实验7:基于REST API的SDN北向应用实践
实验7:基于REST API的SDN北向应用实践
一、实验目的
- 能够编写程序调用OpenDaylight REST API实现特定网络功能;
- 能够编写程序调用Ryu REST API实现特定网络功能。
二、实验环境
- 下载虚拟机软件Oracle VisualBox或VMware;
- 在虚拟机中安装Ubuntu 20.04 Desktop amd64,并完整安装Mininet、OpenDaylight(Carbon版本)、Postman和Ryu;
三、实验要求
(一)基本要求
- OpenDayLight
(1) 利用Mininet平台搭建下图所示网络拓扑,并连接OpenDaylight;
sudo mn --topo=single,3 --mac --controller=remote,ip=127.0.0.1,port=6633 --switch ovsk,protocols=OpenFlow13构建拓扑
(2) 编写Python程序,调用OpenDaylight的北向接口下发指令删除s1上的流表数据。
import requests
headers = {'Content-Type': 'application/json'}
def del_flowtable(url):
resp = requests.delete(url, headers=headers)
return resp
if __name__ == "__main__":
url = "http://127.0.0.1:8181/restconf/config/opendaylight-inventory:nodes/node/openflow:1/"
resp = del_flowtable(url)
print(resp.content)
- 执行结果
(3) 编写Python程序,调用OpenDaylight的北向接口下发硬超时流表,实现拓扑内主机h1和h3网络中断20s。
import requests
from requests.auth import HTTPBasicAuth
headers = {'Content-Type': 'application/json'}
def dump_flowtable(url, jstr):
resp = requests.put(url, jstr, headers=headers, auth=HTTPBasicAuth('admin', 'admin'))
return resp
if __name__ == "__main__":
url = "http://127.0.0.1:8181/restconf/config/opendaylight-inventory:nodes/node/openflow:1/flow-node-inventory:table/0/flow/1"

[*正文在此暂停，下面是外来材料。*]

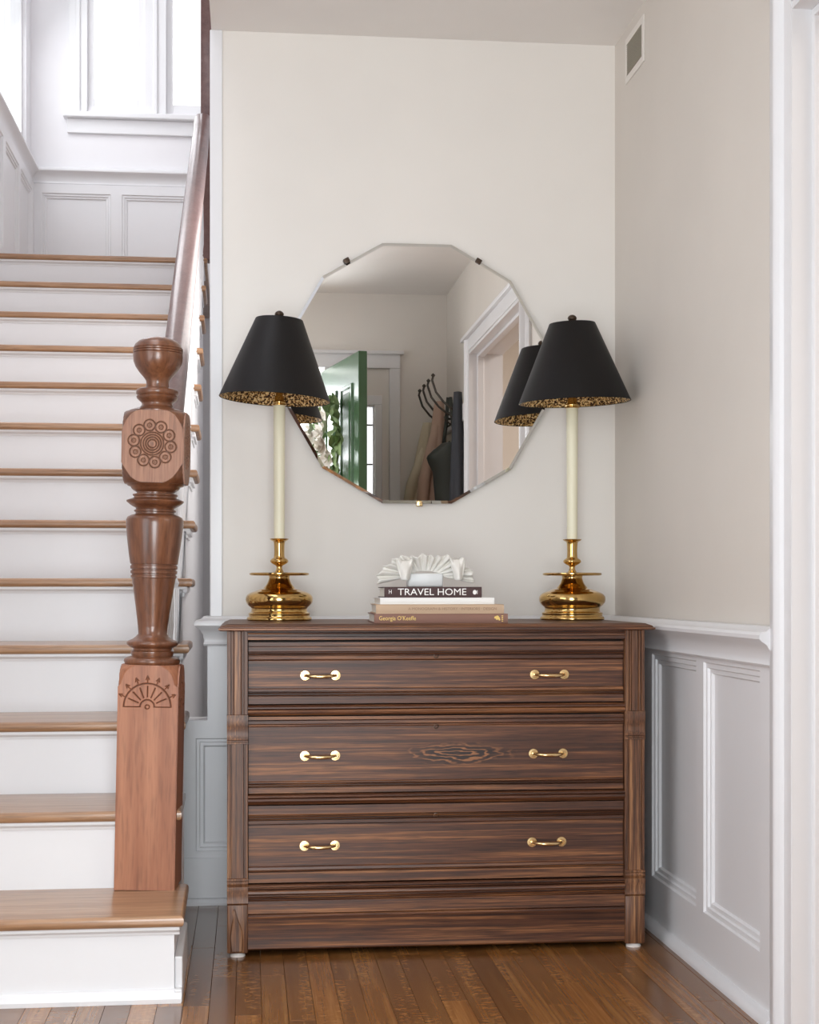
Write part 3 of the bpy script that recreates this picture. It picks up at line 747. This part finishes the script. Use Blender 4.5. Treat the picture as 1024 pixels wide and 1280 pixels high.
# ---------------------------------------------------------------- mirror
MC = Vector(((521.5-310)/1911*4.507, 4.478, EYE+(738-467)*4.507/1900)); MR = .3985
mi = thing('wall_mirror', 'frameless twelve-sided mirror with a thin slanted glass rim on the wall above the dresser', 'mirror', (MC.x, YB-.002, MC.z))
def dodec(r, y): return [(MC.x+r*cos(radians(15+30*k)), y, MC.z+r*sin(radians(15+30*k))) for k in range(12)]
bm = bmesh.new(); bm.faces.new([bm.verts.new(p) for p in dodec(MR-.009, MC.y)])
obj('mirror_glass', bm, M['mirror'], mi)
bm = bmesh.new(); r0 = [bm.verts.new(p) for p in dodec(MR-.009, MC.y)]; r1_ = [bm.verts.new(p) for p in dodec(MR, MC.y+.0030)]; r2_ = [bm.verts.new(p) for p in dodec(MR, MC.y+.006)]
for i in range(12):
    j = (i+1) % 12; bm.faces.new((r0[i], r0[j], r1_[j], r1_[i])); bm.faces.new((r1_[i], r1_[j], r2_[j], r2_[i]))
obj('bevelled_edge', bm, M['mirror_edge'], mi)
bm = bmesh.new(); a_ = [bm.verts.new(p) for p in dodec(MR-.002, MC.y+.006)]; b2_ = [bm.verts.new(p) for p in dodec(MR-.002, YB-.0005)]
for i in range(12): j = (i+1) % 12; bm.faces.new((a_[i], a_[j], b2_[j], b2_[i]))
bm.faces.new(a_[::-1]); bm.faces.new(b2_)
obj('backing_board', bm, M['mirror_back'], mi)
for u_, v_, ang in ((433, 328, 120), (599.5, 325, 60), (524.5, 629.5, 270)):
    x_ = (u_-310)/1911*4.507; z_ = EYE+(738-v_)*4.507/1900
    bm = bx((-.009, MC.y-.004, -.004), (.009, YB-.001, .008), .002)
    box(bm, (-.007, MC.y-.0045, -.008), (.007, MC.y-.0005, 0), .0015)
    bmesh.ops.rotate(bm, verts=bm.verts, matrix=Matrix.Rotation(-radians(ang-90), 3, 'Y')); bmesh.ops.translate(bm, verts=bm.verts, vec=(x_, 0, z_))
    obj('mirror_clip', bm, M['pull'] if ang == 270 else M['bronze'], mi, smooth=30.0)

# ---------------------------------------------------------------- lamps
def lamp(label, loc, k, tilt, shade_r, seed):
    """k metres per pixel of the measured outline; heights are given in photo rows above the base at row 777"""
    L = thing('table_lamp', label, 'lamp', loc, (0, 0, seed), 'matching candlestick lamps on the dresser')
    q = lambda v, r: (r*k, (777.3-v)*k)
    bp = smoothprof([q(777.3, 38), q(776.8, 40.3), q(775, 40.6), q(773.3, 40), q(772.2, 38.4), q(770.4, 38.2), q(768.5, 38.6), q(767.5, 37.4), q(766.5, 35.6), q(763.5, 34.8), q(761, 35.6), q(758.5, 38.5), q(755, 41.2), q(751.5, 42), q(748, 41.6), q(744.8, 39.5), q(742.2, 35.5), q(740.4, 30), q(739.5, 27.4), q(738.6, 25.5), q(737.6, 20.5), q(735, 18.3), q(731.5, 15.6), q(727, 13.6), q(724, 12.8), q(721.5, 13.2)], 3)
    obj('brass_base', lathe(bmesh.new(), bp, 64), M['brass'], L, smooth=60.0, local=True)
    pp = [q(721.6, 13), q(721.2, 34), q(720.6, 36.6), q(719.4, 37.4), q(718, 37), q(717.5, 34.5), q(717.8, 20), q(716.5, 5.5)]
    obj('drip_plate', lathe(bmesh.new(), pp, 64), M['brass'], L, smooth=50.0, local=True)
    sp = smoothprof([q(717, 6.2), q(714, 4.2), q(711, 3.6), q(708.8, 4.3), q(706.8, 8), q(704.5, 11), q(702.6, 11.3), q(700.8, 10.2), q(698.8, 7.4), q(697, 6.7), q(690, 6.4), q(681, 6.8), q(678.5, 7.6), q(677, 10.3), q(675.8, 11.6), q(675, 11.6), q(674.8, 7)], 3)
    obj('candle_socket', lathe(bmesh.new(), sp, 40), M['brass'], L, smooth=50.0, local=True)
    obj('candle_sleeve', lathe(bmesh.new(), [q(676, 6.7), q(620, 6.9), q(560, 7.15), q(508, 7.4), q(507, 6.5)], 32), M['candle'], L, smooth=50.0, local=True)
    cl = [q(509, 7.6), q(508.5, 9.2), q(507.2, 9.2), q(506.6, 7.8), q(505, 8.6), q(503.5, 8.3), q(502.5, 6), q(497, 6.0), q(496, 3)]
    obj('socket_collar', lathe(bmesh.new(), cl, 32), M['brass'], L, smooth=50.0, local=True)
    # bulb socket and harp hidden within the shade
    bm = lathe(bmesh.new(), [q(497, 4.5), q(480, 4.8), q(478, 3)], 20)
    tube(bm, [(0, 0, (777.3-497)*k), (11*k, 0, (777.3-480)*k), (13*k, 0, (777.3-440)*k), (8*k, 0, (777.3-405)*k), (0, 0, (777.3-400)*k), (-8*k, 0, (777.3-405)*k), (-13*k, 0, (777.3-440)*k), (-11*k, 0, (777.3-480)*k), (0, 0, (777.3-497)*k)], .0016, 6)
    obj('harp', bm, M['brass'], L, smooth=50.0, local=True)
    zt_, zb_ = (777.3-401.5)*k, (777.3-501)*k
    top_r, bot_r = shade_r
    piv = Matrix.Translation((0, 0, zt_)) @ Matrix.Rotation(tilt, 4, 'Y') @ Matrix.Translation((0, 0, -zt_))
    def tl(bm): bmesh.ops.transform(bm, matrix=piv, verts=bm.verts); return bm
    sh = obj('lamp_shade', tl(lathe(bmesh.new(), [(bot_r*k-.0006, zb_), (bot_r*k, zb_-.0008), (bot_r*k+.0006, zb_), (top_r*k+.0006, zt_), (top_r*k, zt_+.0008), (top_r*k-.0004, zt_)], 96, cap=False)), M['shade'], L, smooth=40.0, local=True)
    li = obj('shade_lining', tl(lathe(bmesh.new(), [(bot_r*k-.0012, zb_+.0008), (top_r*k-.0012, zt_-.0006)], 96, cap=False)), M['lining'], sh, smooth=50.0, local=True)
    li['label'] = 'mottled gold leaf lining'
    bm = bmesh.new()
    for t in range(3):
        a = t*2*pi/3+.5; tube(bm, [(0, 0, zt_-.001), (top_r*k*cos(a), top_r*k*sin(a), zt_-.001)], .0014, 6)
    obj('shade_spider', tl(bm), M['bronze'], sh, smooth=40.0, local=True)
    obj('finial', lathe(bmesh.new(), smoothprof([q(403, 3), q(400, 3.4), q(398.5, 2.8), q(397, 4.8), q(394.5, 5.8), q(392, 4.6), q(390.4, 2.2), q(390, 0)], 3), 20), M['bronze'], L, smooth=60.0, local=True)
    return L
zl = 4.255/(.9944+.0091); zr = 4.255/(.9944-.0112)
TOPZ = zt
lamp('brass candlestick lamp on the dresser end nearer the stairs, its black shade tilted', (39.2/1911*zl, 4.255, TOPZ), zl/1900, radians(3.2), (29.5, 69.3), 0)
lamp('brass candlestick lamp on the dresser end beside the panelled side wall', (405.5/1911*zr, 4.255, TOPZ), zr/1900*.985, radians(-2.6), (29.0, 71), .6)

# ---------------------------------------------------------------- books
def book(name, label, xa, xb, yf, dep, z0, th, mat, rot=0, spine='flat'):
    cx = (xa+xb)/2
    B = thing(name, label, 'book', (cx, yf, z0), (0, 0, rot), 'books stacked on the dresser')
    w = (xb-xa)/2
    c = .0022
    bm = bx((-w, 0, 0), (w, dep, c), .0006); box(bm, (-w, 0, th-c), (w, dep, th), .0006)
    # rounded spine
    pts = [(.004, 0), (.0008, .0008), (-.0012, th*.3), (-.0016, th*.5), (-.0012, th*.7), (.0008, th-.0008), (.004, th)]
    prism(bm, pts, 0, -w, w)
    obj('cover', bm, mat, B, smooth=30.0, local=True)
    obj('page_block', bx((-w+.004, .003, c), (w-.004, dep-.005, th-c)), M['pages'], B, local=True)
    return B, w, th
kz = 1911/3.86
def bxz(u): return (u-310)/kz
z = TOPZ
b1, w, th = book('book', 'mauve-brown hardback at the bottom of the stack, yellow title on its spine', bxz(468.5), bxz(639), 3.862, .285, z, .0240, M['book_mauve'], radians(-1.2))
text('Georgia O\u2019Keeffe', .0155, M['ink_gold'], b1, (-w+.012, -.0024, th*.52), sx=.86)
text('\u2767', .014, M['ink_gold'], b1, (w-.03, -.0024, th*.52), name='emblem') if False else None
bm = bmesh.new()
for (a, b_, r_) in ((-.0315, .0145, .0033), (-.0275, .0165, .0030), (-.0245, .0125, .0032), (-.0285, .0105, .0022), (-.022, .0085, .0018)):
    lathe(bm, [(r_, -.0003), (0, .0003)], 10, (w+a, -b_, -.0022), cap=False) if False else None
    ring = [bm.verts.new((w+a+r_*cos(t*pi/5)*1.3, -.0021, b_+r_*sin(t*pi/5))) for t in range(10)]; bm.faces.new(ring)
for zz in (.004, .0085, .013, .0175): box(bm, (w-.0165, -.0024, zz), (w-.0125, -.0014, zz+.0022))
obj('spine_emblem', bm, M['ink_gold'], b1, local=True)
z += .0242
b2, w, th = book('book', 'tan hardback with faint lettering, second from the bottom of the stack', bxz(471), bxz(634), 3.864, .28, z, .0240, M['book_tan'], radians(-1.6))
text('A MONOGRAPH & HISTORY \u00b7 INTERIORS \u00b7 DESIGN', .0098, M['ink_brown'], b2, (-w+.082, -.0024, th*.52), sx=1.03, name='spine_lettering')
z += .0242
b3, w, th = book('book', 'thin plain white book under the dark titled one', bxz(476.5), bxz(622.5), 3.872, .25, z, .0170, M['book_white'], radians(-.5))
z += .0172
b4, w, th = book('book', 'dark aubergine book titled in white capitals at the top of the stack', bxz(482), bxz(606.5), 3.875, .22, z, .0275, M['book_dark'], radians(-.8))
text('TRAVEL HOME', .0246, M['ink_white'], b4, (-w+.034, -.0024, th*.5), sx=1.10)
text('H', .0150, M['ink_white'], b4, (-w+.0105, -.0024, th*.52), sx=.8, name='spine_mark')
bm = bmesh.new(); ring = [bm.verts.new((w-.0185+.0050*cos(t*pi/8), -.0022, th*.5+.0060*sin(t*pi/8))) for t in range(16)]; bm.faces.new(ring)
box(bm, (w-.0125, -.0024, th*.5-.005), (w-.0112, -.0014, th*.5+.005))
obj('publisher_mark', bm, M['ink_white'], b4, local=True)
z += .0277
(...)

with open("./flowtable1.json") as f:
jstr = f.read()
resp = dump_flowtable(url, jstr)
print(resp.content)
- 其中, flowtable1.json
{
"flow": [
{
"id": "1",
"match": {
"in-port": "1",
"ethernet-match": {
"ethernet-type": {
"type": "0x0800"
}
},
"ipv4-destination": "10.0.0.3/32"
},
"instructions": {
"instruction": [
{
"order": "0",
"apply-actions": {
"action": [
{
"order": "0",
"drop-action": {}
}
]
}
}
]
},
"flow-name": "flow1",
"priority": "65535",
"hard-timeout": "20",
"cookie": "2",
"table_id": "0"
}
]
}
- 执行结果
(4) 编写Python程序,调用OpenDaylight的北向接口获取s1上活动的流表数。
import requests
from requests.auth import HTTPBasicAuth
headers = {'Content-Type': 'application/json'}
def get_flowtable(url):
resp = requests.get(url, headers=headers, auth=HTTPBasicAuth('admin', 'admin'))
return resp
if __name__ == "__main__":
url = "http://127.0.0.1:8181/restconf/operational/opendaylight-inventory:nodes/node/openflow:1/" \
"flow-node-inventory:table/0/opendaylight-flow-table-statistics:flow-table-statistics"
resp = get_flowtable(url)
print(resp.content)
- 执行结果
- Ryu
- 开启Ryu控制器
ryu-manager ryu.app.simple_switch_13 ryu.app.ofctl_rest
(1) 编写Python程序,调用Ryu的北向接口,实现上述OpenDaylight实验拓扑上相同的硬超时流表下发。
import requests
headers = {'Content-Type': 'application/json'}
def dump_flowtable(url, jstr):
resp = requests.put(url, jstr, headers=headers)
return resp
if __name__ == "__main__":
url = "http://127.0.0.1:8080/stats/flowentry/add"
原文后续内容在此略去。